Technologieführerschaft

Deutsche Unternehmen gehören bereits heute zu den führenden Anbietern von Elektrolyseuren, Brennstoffzellen und anderen Wasserstofftechnologien. Diese Position kann durch gezielte Förderung von Forschung und Entwicklung weiter ausgebaut werden. Der globale Markt für Wasserstofftechnologien wird bis 2050 auf mehrere Billionen Euro geschätzt.

Neue Wertschöpfungsketten

Entlang der gesamten Wasserstoff-Wertschöpfungskette – von der Erzeugung über Transport und Speicherung bis zur Anwendung – entstehen neue Geschäftsfelder und Arbeitsplätze. Studien gehen von bis zu 100.000 neuen Arbeitsplätzen in Deutschland aus.

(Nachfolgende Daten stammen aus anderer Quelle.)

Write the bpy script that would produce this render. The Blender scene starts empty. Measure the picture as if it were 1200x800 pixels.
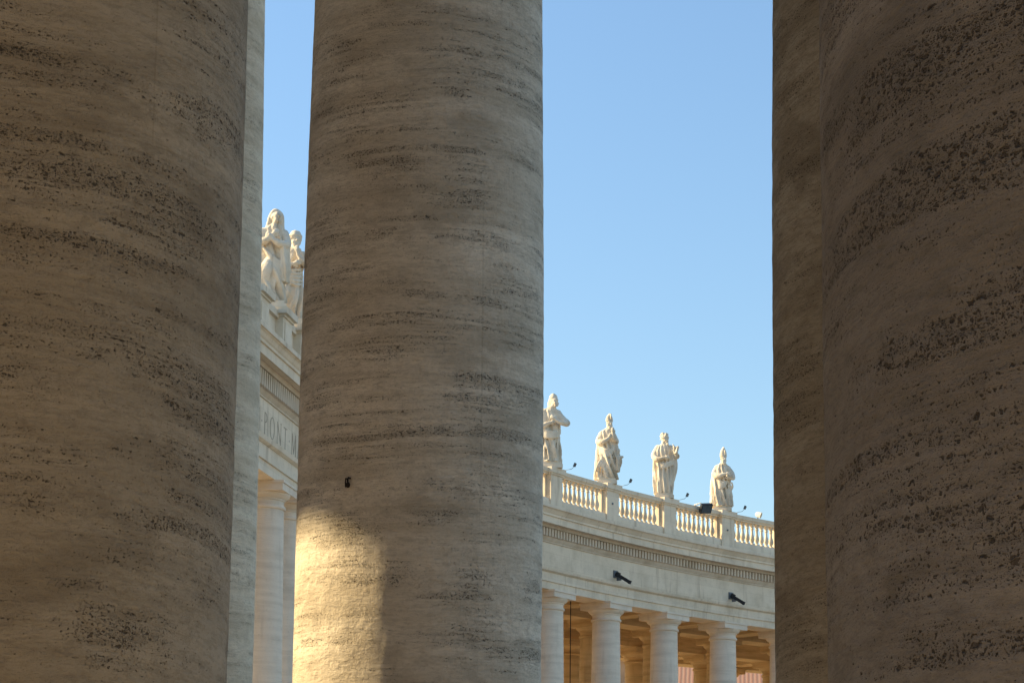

Internationale Kooperationen

Deutschland kann durch internationale Energiepartnerschaften nicht nur seine Versorgungssicherheit verbessern, sondern auch zur wirtschaftlichen Entwicklung in den Partnerländern beitragen. Beispiele sind die H2Global-Initiative oder Partnerschaften mit Namibia, Australien und Chile.

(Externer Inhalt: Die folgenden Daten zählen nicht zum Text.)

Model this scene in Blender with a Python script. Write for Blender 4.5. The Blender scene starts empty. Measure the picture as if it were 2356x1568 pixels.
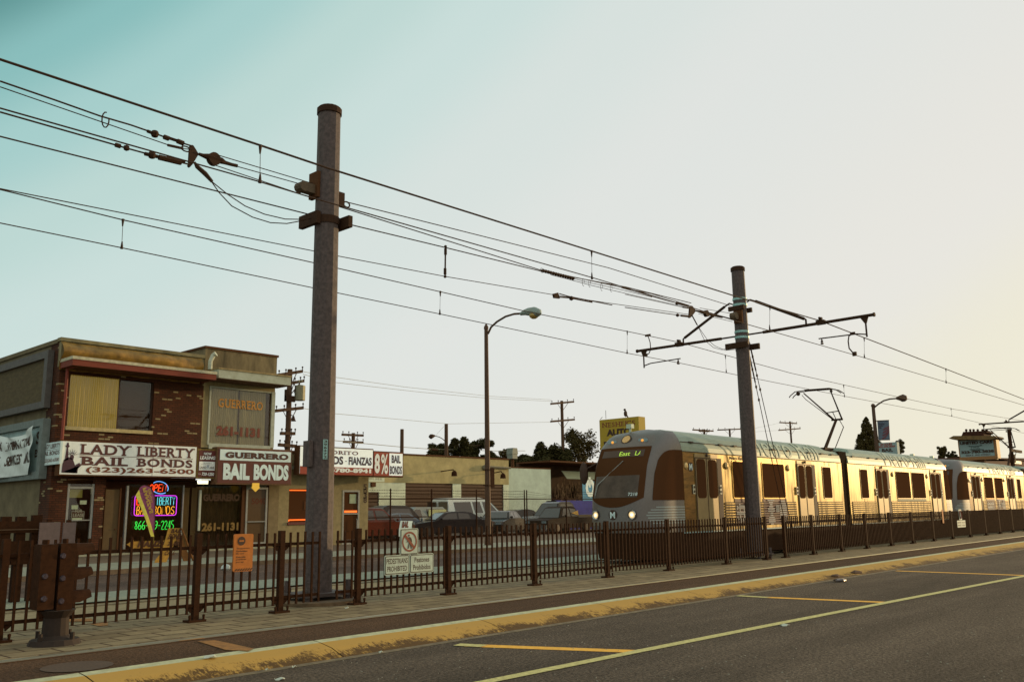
import bpy, math, random
from mathutils import Vector, noise
random.seed(7)
PI = math.pi
scene = bpy.context.scene
# ---------------------------------------------------------------- camera
F = 2065.0; YAW, PITCH, ROLL = (math.radians(a) for a in (47.9, 10.75, -.86)); CZ = 1.65
fw = Vector((math.sin(YAW)*math.cos(PITCH), math.cos(YAW)*math.cos(PITCH), math.sin(PITCH)))
rt0 = Vector((math.cos(YAW), -math.sin(YAW), 0)); up0 = rt0.cross(fw)
rt = math.cos(ROLL)*rt0 + math.sin(ROLL)*up0; up = -math.sin(ROLL)*rt0 + math.cos(ROLL)*up0
CAMP = Vector((0, 0, CZ))
cd = bpy.data.cameras.new('camera'); cam = bpy.data.objects.new('camera', cd); scene.collection.objects.link(cam)
from mathutils import Matrix
cam.matrix_world = Matrix(((rt.x, up.x, -fw.x, 0), (rt.y, up.y, -fw.y, 0), (rt.z, up.z, -fw.z, CZ), (0, 0, 0, 1)))
cd.sensor_width = 36; cd.lens = 36*F/2356; cd.clip_end = 5000; cd.clip_start = .1
scene.camera = cam
# ---------------------------------------------------------------- light
def S(r, g, b):
    f = lambda v: (v/255/12.92 if v/255 <= .04045 else ((v/255+.055)/1.055)**2.4)
    return (f(r), f(g), f(b), 1)
scene.view_settings.view_transform = 'Standard'; scene.view_settings.look = 'None'
scene.view_settings.exposure = 0; scene.view_settings.gamma = 1
SUN_EL, SUN_AZ = math.radians(6.5), math.radians(-13)      # azimuth measured from +X towards +Y
sund = Vector((math.cos(SUN_EL)*math.cos(SUN_AZ), math.cos(SUN_EL)*math.sin(SUN_AZ), math.sin(SUN_EL)))
w = bpy.data.worlds.new('World'); scene.world = w; w.use_nodes = True
nt = w.node_tree; nt.nodes.clear()
def N(t, **k):
    n = nt.nodes.new(t)
    for a, b in k.items(): setattr(n, a, b)
    return n
L = nt.links.new
out = N('ShaderNodeOutputWorld'); bg = N('ShaderNodeBackground'); L(bg.outputs[0], out.inputs[0])
bg.inputs[1].default_value = .1
sky = N('ShaderNodeTexSky', sky_type='NISHITA', sun_disc=False)
sky.sun_elevation = SUN_EL; sky.sun_rotation = PI/2 - SUN_AZ
tc = N('ShaderNodeTexCoord'); nrm = N('ShaderNodeVectorMath', operation='NORMALIZE'); L(tc.outputs['Generated'], nrm.inputs[0])
def ramp(fac, stops):
    r = N('ShaderNodeValToRGB'); r.color_ramp.interpolation = 'EASE'
    while len(r.color_ramp.elements) < len(stops): r.color_ramp.elements.new(.5)
    for e, (p, c) in zip(r.color_ramp.elements, stops): e.position = p; e.color = c
    L(fac, r.inputs[0]); return r.outputs[0]
def dot(d):
    n = N('ShaderNodeVectorMath', operation='DOT_PRODUCT'); L(nrm.outputs[0], n.inputs[0]); n.inputs[1].default_value = d
    return n.outputs['Value']
# the deep teal part of the sky lies high and away from the sun
def ray(x, y): return fw*F + rt*(x-1178) - up*(y-784)
teal = ramp(dot((-.249, .546, .800)), [(0, S(230, 226, 208)), (.12, S(227, 225, 218)), (.37, S(221, 224, 220)), (.49, S(213, 222, 218)), (.58, S(200, 219, 215)), (.645, S(187, 213, 208)), (.70, S(164, 203, 200)), (.745, S(136, 187, 185)), (.785, S(92, 146, 144)), (.86, S(206, 198, 178))])
gd = Vector((math.cos(math.radians(-20)), math.sin(math.radians(-20)), .05)).normalized()     # the golden sky low down around the sun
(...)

Erfolgreiche Projekte in Deutschland

Bereits heute gibt es in Deutschland zahlreiche Projekte, die den Weg zur Wasserstoffwirtschaft ebnen:

HyPerformer-Regionen

Im Rahmen des Projekts "HyLand" fördert die Bundesregierung drei Wasserstoff-Modellregionen:

  • HyBayern: In Bayern wird eine integrierte Wasserstoffwirtschaft aufgebaut, mit Elektrolyseuren, Tankstellen und Anwendungen in Industrie und Mobilität.
  • HyStarter: Die Region Rügen-Stralsund entwickelt ein Konzept für Wasserstoff in maritimen Anwendungen.
  • Hyperformer: Im Ruhrgebiet entsteht ein Wasserstoff-Ökosystem mit Fokus auf industrieller Nutzung.

GETH2

Das Projekt "Get H2 Nukleus" verfolgt den Aufbau einer Wasserstoffinfrastruktur im nordwestlichen Deutschland. Hier soll bis 2024 eine 130 Kilometer lange Wasserstoffpipeline entstehen, die Erzeugung, Industrie und Tankstellen verbindet.

Norddeutsches Reallabor

In Schleswig-Holstein und Hamburg wird erprobt, wie grüner Wasserstoff in großem Maßstab erzeugt und in verschiedenen Sektoren genutzt werden kann – von der Stahlindustrie über Raffinerien bis zum ÖPNV.

Ausblick: Deutschland als Wasserstoff-Republik

Die Vision einer Wasserstoffwirtschaft in Deutschland wird in mehreren Phasen Realität werden:

  • Bis 2025: Aufbau erster industrieller Anwendungen und Beginn der Infrastrukturentwicklung
  • Bis 2030: Elektrolyseleistung von 10 GW, Etablierung internationaler Lieferketten, Wasserstoff-Kernnetz
  • Bis 2040: Wirtschaftliche Wettbewerbsfähigkeit von grünem Wasserstoff, breite Anwendung in Industrie und Mobilität
  • Bis 2050: Vollständig integrierte Wasserstoffwirtschaft als Säule eines klimaneutralen Deutschlands

Der Weg zur Wasserstoffwirtschaft ist nicht frei von Herausforderungen, bietet aber enorme Chancen für Wirtschaft, Umwelt und Gesellschaft. Mit seiner starken industriellen Basis, seiner Innovationskraft und politischen Unterstützung hat Deutschland alle Voraussetzungen, um eine führende Rolle in der globalen Wasserstoffwirtschaft einzunehmen.

Fazit

Wasserstoff ist ein Schlüsselelement für die Energiewende und bietet Deutschland die Chance, seine wirtschaftliche Stärke auszubauen und gleichzeitig Klimaschutzziele zu erreichen. Die nächsten Jahre werden entscheidend sein, um die notwendigen Weichen zu stellen und den Weg zu einer nachhaltigen Wasserstoffwirtschaft zu ebnen.

Mit den richtigen Rahmenbedingungen, gezielten Investitionen und internationalen Kooperationen kann die Wasserstoff-Revolution ein Erfolg werden – für Deutschland, Europa und das globale Klima.